O actual Governo de Kinshasa é uma periclitante coligação entre os elementos afectos ao partido de Joseph Kabila, que deixou a Presidência da RDC nas eleições realizadas em finais de 2018 mas garantindo uma maioria parlamentar que obrigou Félix Tshisekedi e a sua União para a Democracia e o Progresso Social (UDPS) a aceitar uma coligação governamental com sua Frente Comum para o Congo (FCC), próxima ao ex-Chefe de Estado.
Com esta coligação suportada pela maioria parlamentar da FCC, saída de eleições que a esmagadora maioria dos organismos internacionais reputaram de claramente fraudulentas, mas vistas como uma solução para risco de guerra civil no mais tumultuoso país africano, Kabila manteve uma forte influência na RDC e nos seus destinos, mas sempre sob a ameaça de ter de responder na justiça por vários crimes, nomeadamente, entre outros, as milhares de mortes durante os seus longos mandatos - desde 2001 a 2018 - em confrontos com a polícia e nos cárceres.
E é este o contexto em que os homens de Kabila no poder, nomeadamente o ministro da Justiça, Célestin Tunda, procuram forçar uma reforma no sector da Justiça que conduza a uma situação em que os juízes deixam de ter uma autonomia óbvia face ao poder político.
A sua detenção, foi detido em sua casa pela polícia, no Sábado, e posterior libertação, após ter sido ouvido durante horas pelos procuradores do Ministério Público, no seguimento de uma forte discussão com o Presidente Tshisekedi com a reforma da Justiça como pano de fundo, de acordo com fontes citadas pela imprensa congolesa.

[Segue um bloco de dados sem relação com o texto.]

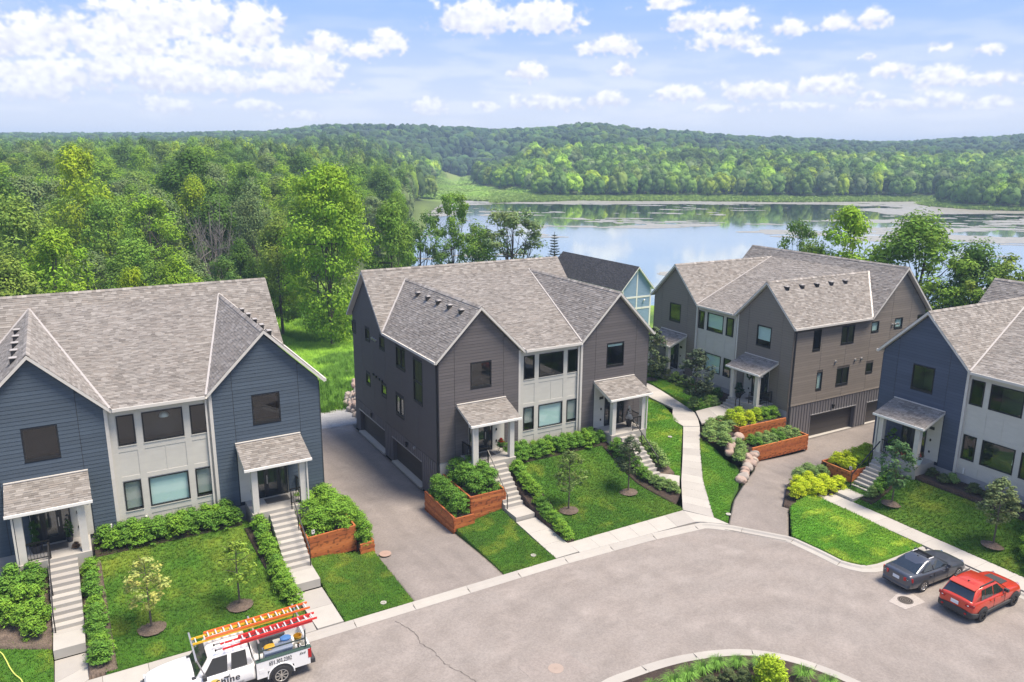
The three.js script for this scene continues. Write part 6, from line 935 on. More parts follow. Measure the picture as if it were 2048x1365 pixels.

Com este enquadramento, os analistas ouvidos nos media nacionais admitem já que muito dificilmente a frágil coligação se irá manter, até porque as relações de Félix Tshisekedi com Joseph Kabila nunca forma amistosas mas apenas uma necessidade para formar governo sem recorrer a novo pleito eleitoral.
Apesar de Tshisekedi ter levado de vencido o candidato-fantoche de Kabila nas eleições de 2018, o seu partido, a UDPS ficou aquém dos deputados conseguidos pela FCC de Kabila, que, no actual contexto, está em larga maioria no Executivo de Kinshasa, com dois terços do elenco governamental de quase 70 elementos.
A detenção de Tunda, um dos homens fortes de Kabila no Governo e figura de primeira linha da FCC, surgiu num momento de renovados confrontos de rua em Kinshasa, com sucessivas manifestações organizadas pela UDPS, especialmente na passada semana, com ruas bloqueadas e fogos nas principais artérias da capital congolesa, a fazer lembrar os escaldantes anos de 2016, 17 e 18.
Estas manifestações foram organizadas contra as alterações legais que a FCC está a exigir, sob o argumento de clarificar a situação num país onde os juízes têm demasiado poder na condução das políticas da Justiça.
A UDPS acusa claramente a FCC de estar a querer minar o poder judicial e colocar nas mãos do ministro da Justiça uma poder excessivo e perigoso.
Segundo se pode perceber na imprensa congolesa, os próximos dias tendem a ser igualmente tensos em Kinshasa, existindo a possibilidade de Félix Tshiseked, aproveitando o momento, tentar uma clarificação no seio do Governo, com a ameaça de realizar novas eleições.
Recorde-se que a RDC vive desde a década de 1990 um ciclo ininterrupto de guerras civis seguidas de instabilidade forçada pela acção de mais de uma dezena de guerrilhas e milícias, especialmente no leste do país, nas províncias de Ituri, e Kivus, Norte e Sul, e ainda no Congo Central, bem como sucessivas crises humanitárias resultantes de epidemias como o Ébola ou sarampo.
A RDC é um dos países mais ricos em recursos naturais do continente mas a sua população, de cerca de 70 milhões, é uma das que vive em piores condições, de acordo com os índices de desenvolvimento humano da ONU.